Galahad, the knight prophesied to achieve the Holy Grail and heal the Maimed King, is conceived when Elaine uses magic to trick Lancelot into thinking she is his love Guinevere. Lancelot sleeps with her, but flees when he realizes what he has done. Galahad is raised by his aunt in a convent, and when he is eighteen, comes to King Arthur's court and begins the Grail quest. Only he, Percival, and Bors are virtuous enough to achieve the Grail and restore Pelles.

[edit] Modern takes on the legend

Richard Wagner used the Fisher King in his opera Parsifal, based on Wolfram's work, and T. S. Eliot made extensive use of the Fisher King legend in his poem The Waste Land.

In Stephen Lawhead's Pendragon Cycle, Merlin's grandfather Avallach, previously a king of lost Atlantis, is explicitly called the Fisher King. He carries a wound never healed from battle and spends his later years in Britain fishing on the lake. The character appears again in opera in Michael Tippett's The Midsummer Marriage, partly inspired by Eliot's poem.

The story is dealt with humorously in the 1991 movie The Fisher King, starring Jeff Bridges and Robin Williams, who turns from Parry (see Percival) to the Fisher King.

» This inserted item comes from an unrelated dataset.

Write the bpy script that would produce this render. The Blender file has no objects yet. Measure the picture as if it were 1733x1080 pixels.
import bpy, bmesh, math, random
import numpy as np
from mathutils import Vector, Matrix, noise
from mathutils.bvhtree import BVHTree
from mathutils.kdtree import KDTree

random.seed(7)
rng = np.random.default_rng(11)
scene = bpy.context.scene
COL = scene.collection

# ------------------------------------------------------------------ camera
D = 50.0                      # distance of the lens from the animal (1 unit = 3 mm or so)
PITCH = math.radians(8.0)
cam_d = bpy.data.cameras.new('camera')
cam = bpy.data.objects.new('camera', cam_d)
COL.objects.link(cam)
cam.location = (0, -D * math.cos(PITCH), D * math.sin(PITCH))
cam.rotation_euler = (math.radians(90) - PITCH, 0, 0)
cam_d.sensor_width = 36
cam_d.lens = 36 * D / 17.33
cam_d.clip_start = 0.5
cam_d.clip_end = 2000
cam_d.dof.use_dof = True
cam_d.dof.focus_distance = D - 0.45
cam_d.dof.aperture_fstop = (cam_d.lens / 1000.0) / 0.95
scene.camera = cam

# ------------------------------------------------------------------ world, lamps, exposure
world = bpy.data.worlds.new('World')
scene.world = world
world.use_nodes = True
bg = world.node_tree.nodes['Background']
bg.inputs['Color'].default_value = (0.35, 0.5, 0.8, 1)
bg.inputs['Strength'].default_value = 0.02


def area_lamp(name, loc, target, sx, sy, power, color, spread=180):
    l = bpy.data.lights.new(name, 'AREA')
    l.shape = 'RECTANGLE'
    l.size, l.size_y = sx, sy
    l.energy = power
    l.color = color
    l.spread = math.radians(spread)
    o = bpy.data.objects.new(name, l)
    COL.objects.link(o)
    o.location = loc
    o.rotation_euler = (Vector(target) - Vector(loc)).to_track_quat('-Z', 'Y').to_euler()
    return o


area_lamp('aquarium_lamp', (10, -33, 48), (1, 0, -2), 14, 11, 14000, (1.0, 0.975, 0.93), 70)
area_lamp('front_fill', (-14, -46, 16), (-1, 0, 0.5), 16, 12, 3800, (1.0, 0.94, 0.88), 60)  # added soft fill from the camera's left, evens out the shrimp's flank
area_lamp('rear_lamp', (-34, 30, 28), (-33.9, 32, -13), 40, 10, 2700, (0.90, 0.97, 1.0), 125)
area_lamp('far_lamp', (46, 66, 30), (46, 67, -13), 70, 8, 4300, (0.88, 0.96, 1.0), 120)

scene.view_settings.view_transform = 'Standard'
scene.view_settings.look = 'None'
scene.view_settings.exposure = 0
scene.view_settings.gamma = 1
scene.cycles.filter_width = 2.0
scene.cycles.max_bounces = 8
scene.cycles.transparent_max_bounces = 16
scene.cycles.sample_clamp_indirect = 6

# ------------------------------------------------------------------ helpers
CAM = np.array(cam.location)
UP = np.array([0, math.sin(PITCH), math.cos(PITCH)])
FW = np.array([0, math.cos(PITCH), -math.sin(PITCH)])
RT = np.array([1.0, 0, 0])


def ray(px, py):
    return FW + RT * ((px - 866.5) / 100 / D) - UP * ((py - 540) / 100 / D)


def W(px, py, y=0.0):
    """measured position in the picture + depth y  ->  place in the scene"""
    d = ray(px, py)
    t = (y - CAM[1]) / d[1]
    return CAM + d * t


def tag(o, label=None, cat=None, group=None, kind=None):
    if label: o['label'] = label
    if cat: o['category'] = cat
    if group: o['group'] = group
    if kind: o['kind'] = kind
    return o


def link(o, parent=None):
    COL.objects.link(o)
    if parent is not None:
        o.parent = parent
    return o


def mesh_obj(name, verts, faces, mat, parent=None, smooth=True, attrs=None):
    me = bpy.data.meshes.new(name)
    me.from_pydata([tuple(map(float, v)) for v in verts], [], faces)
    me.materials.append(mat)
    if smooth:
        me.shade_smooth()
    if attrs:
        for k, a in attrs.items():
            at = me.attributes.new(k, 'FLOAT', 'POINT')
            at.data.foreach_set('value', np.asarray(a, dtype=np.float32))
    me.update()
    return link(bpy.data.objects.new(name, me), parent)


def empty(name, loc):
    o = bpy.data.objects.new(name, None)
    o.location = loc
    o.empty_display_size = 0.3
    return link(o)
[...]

Other modern takes on the Fisher King appear in novels like C. S. Lewis' That Hideous Strength, Paule Marshall's The Fisher King: A Novel, Tim Powers' novels The Drawing of the Dark and Last Call and Matt Wagner's comic book series Mage. Don Nigro's play Fisher King retells the story during the American Civil War. In 1998, David Crosby wrote and recorded a song with the band CPR, called "Somehow She Knew", based on personal experiences and the movie The Fisher King. Joan Didion compared U.S. president Ronald Reagan to the legendary king in her critical essay "In The Realm Of The Fisher King," published in 1989. Robert Jordan's Wheel of Time series includes a game where the central piece is called "the Fisher", which is a piece in the shape of an old, blinded and wounded man.